The instructions will tell you how to do it, most likely better than anyone on the Internet can convey. If you don't have them, contact Pertronix.
Rodger That!!
One word about coils. No matter what it says on the coil it will only supply enough voltage to jump the plug gap. And with a normal gap that will usually be somewhere between 8000 and 20,000 volts. If it gets much over that you are probably going to be buying a lot of rotors and caps. I run a Pertronix 1.5 ohm coil with no resistor wire because that's what the guy who built it said to do.
Crop Duster, just so everyone is on the same page, those are instructions for their coils, not their Ignitor modules. Points will burn up if the resistor wire is bypassed. The Ignitor 1 module can handle the increased current. The OP in this case wants to install the Ignitor module to replace the points.
Maybe they have changed, but the instructions for the Ignitor 1 module used to say
"If your ignition system currently has a ballast resistor, do not remove it"
The instructions for their coils and the modules are different, depending on the application. They sell different ohm coils, for use with different modules, and this is where people get confused. The resistance in the primary ignition circuit is designed to limit current, not voltage, though it does that too. If you measure the resistance of any old truck from the 60s, from the positive battery terminal through to the + wire terminal to the coil it goes through several connections that are probably corroded by now too.

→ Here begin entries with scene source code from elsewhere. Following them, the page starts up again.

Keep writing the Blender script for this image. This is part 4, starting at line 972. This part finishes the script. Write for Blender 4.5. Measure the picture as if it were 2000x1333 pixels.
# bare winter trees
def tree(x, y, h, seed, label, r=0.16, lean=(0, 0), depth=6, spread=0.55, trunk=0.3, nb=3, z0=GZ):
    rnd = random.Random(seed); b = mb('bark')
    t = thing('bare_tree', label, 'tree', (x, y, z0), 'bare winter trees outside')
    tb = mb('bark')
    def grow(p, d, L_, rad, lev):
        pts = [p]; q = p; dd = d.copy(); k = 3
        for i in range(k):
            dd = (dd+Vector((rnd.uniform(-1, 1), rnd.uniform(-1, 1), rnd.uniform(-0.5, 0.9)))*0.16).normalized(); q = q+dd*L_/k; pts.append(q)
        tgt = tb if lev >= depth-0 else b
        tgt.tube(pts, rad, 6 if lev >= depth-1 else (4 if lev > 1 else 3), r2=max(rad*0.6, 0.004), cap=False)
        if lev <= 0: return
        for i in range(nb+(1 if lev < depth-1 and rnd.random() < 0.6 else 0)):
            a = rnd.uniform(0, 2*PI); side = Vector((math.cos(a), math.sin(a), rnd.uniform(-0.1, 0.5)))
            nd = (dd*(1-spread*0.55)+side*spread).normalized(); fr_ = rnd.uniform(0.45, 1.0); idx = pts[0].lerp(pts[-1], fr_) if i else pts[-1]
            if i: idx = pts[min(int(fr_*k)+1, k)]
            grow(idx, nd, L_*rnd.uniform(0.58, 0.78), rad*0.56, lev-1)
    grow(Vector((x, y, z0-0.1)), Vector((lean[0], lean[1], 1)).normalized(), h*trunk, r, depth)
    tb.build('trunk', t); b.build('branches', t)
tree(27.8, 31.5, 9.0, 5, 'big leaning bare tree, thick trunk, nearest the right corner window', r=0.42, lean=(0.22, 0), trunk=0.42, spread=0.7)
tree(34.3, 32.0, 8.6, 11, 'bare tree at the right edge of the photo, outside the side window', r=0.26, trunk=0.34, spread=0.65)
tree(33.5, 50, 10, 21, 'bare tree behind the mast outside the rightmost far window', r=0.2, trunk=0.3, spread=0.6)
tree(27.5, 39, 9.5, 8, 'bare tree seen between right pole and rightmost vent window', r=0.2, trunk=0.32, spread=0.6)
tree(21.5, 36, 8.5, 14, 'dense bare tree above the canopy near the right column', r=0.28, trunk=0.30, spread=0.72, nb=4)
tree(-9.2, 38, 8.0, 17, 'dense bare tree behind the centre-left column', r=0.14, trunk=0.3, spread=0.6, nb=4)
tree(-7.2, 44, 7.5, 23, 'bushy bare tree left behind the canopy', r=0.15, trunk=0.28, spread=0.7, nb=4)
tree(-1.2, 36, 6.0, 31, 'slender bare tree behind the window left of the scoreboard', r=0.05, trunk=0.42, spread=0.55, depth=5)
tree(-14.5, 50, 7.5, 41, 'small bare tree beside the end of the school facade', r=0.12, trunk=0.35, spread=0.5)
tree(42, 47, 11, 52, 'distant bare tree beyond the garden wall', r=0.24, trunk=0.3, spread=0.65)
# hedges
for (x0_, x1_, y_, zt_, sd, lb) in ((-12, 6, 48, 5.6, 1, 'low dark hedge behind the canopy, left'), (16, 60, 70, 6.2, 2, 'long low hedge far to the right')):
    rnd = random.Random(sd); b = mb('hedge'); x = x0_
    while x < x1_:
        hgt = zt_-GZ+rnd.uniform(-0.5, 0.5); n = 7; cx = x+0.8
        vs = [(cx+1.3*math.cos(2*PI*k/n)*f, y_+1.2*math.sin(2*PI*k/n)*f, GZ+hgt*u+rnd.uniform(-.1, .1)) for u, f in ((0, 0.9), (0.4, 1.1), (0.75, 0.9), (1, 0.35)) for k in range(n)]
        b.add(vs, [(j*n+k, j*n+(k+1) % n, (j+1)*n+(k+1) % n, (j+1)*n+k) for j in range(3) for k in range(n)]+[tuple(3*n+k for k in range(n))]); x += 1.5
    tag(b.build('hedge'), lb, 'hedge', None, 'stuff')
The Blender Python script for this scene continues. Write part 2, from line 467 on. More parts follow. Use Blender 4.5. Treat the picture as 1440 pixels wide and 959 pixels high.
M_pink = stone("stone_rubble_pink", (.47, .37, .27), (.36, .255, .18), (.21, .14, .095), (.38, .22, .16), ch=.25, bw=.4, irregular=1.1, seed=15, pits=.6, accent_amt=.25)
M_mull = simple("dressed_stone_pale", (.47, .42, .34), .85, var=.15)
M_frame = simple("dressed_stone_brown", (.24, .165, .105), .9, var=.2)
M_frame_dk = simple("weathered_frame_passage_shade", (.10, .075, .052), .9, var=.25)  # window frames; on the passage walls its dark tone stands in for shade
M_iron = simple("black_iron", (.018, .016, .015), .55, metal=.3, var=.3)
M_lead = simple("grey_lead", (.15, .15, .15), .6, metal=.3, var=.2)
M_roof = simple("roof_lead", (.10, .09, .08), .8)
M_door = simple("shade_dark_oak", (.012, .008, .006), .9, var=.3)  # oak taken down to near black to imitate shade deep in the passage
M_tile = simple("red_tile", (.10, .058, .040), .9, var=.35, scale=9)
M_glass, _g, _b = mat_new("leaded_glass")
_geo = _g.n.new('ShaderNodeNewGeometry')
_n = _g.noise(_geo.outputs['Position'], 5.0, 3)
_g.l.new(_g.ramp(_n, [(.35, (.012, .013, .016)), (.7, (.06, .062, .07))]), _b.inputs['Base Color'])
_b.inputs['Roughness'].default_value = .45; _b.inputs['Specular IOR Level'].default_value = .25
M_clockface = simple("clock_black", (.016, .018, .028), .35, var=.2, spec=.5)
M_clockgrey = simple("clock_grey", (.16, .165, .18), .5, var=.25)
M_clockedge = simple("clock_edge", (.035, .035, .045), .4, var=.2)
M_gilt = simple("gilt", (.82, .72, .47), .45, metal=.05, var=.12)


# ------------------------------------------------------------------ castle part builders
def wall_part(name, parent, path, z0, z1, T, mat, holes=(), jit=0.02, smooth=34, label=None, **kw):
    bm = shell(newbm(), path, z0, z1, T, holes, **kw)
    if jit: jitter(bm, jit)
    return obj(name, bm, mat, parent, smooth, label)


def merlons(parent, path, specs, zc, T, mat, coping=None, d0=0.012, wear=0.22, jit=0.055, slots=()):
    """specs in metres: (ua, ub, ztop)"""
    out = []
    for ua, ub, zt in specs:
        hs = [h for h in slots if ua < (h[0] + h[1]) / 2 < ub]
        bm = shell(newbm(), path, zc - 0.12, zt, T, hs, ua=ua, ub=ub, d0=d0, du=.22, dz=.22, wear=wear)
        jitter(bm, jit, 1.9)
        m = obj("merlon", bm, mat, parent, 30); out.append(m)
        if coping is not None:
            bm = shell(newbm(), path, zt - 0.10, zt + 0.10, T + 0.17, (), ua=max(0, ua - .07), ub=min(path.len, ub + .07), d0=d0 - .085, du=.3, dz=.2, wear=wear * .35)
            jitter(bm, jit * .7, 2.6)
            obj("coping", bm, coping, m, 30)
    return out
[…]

Short answer is, if you use their 1.5 ohm Flamethrower coil and the Ignitor 1 module, you can run without the ballast resistor. Make sure the distributor housing has a clean electrical connection to the block, and good battery cables to block and frame.
Crop Duster, just so everyone is on the same page, those are instructions for their coils, not their Ignitor modules. Points will burn up if the resistor wire is bypassed. The Ignitor 1 module can handle the increased current.
The instructions for those Pertronix coils don't separate points from electronic. That's just the way they wire em up. I figured we were talking electronic ignition anyway because anything but the stock coil would be a waste of money with points. You notice that the instructions say all applications. I don't fool with points anymore anyway everything I have put together since 1990 has had a Duraspark distributor with a Mopar module.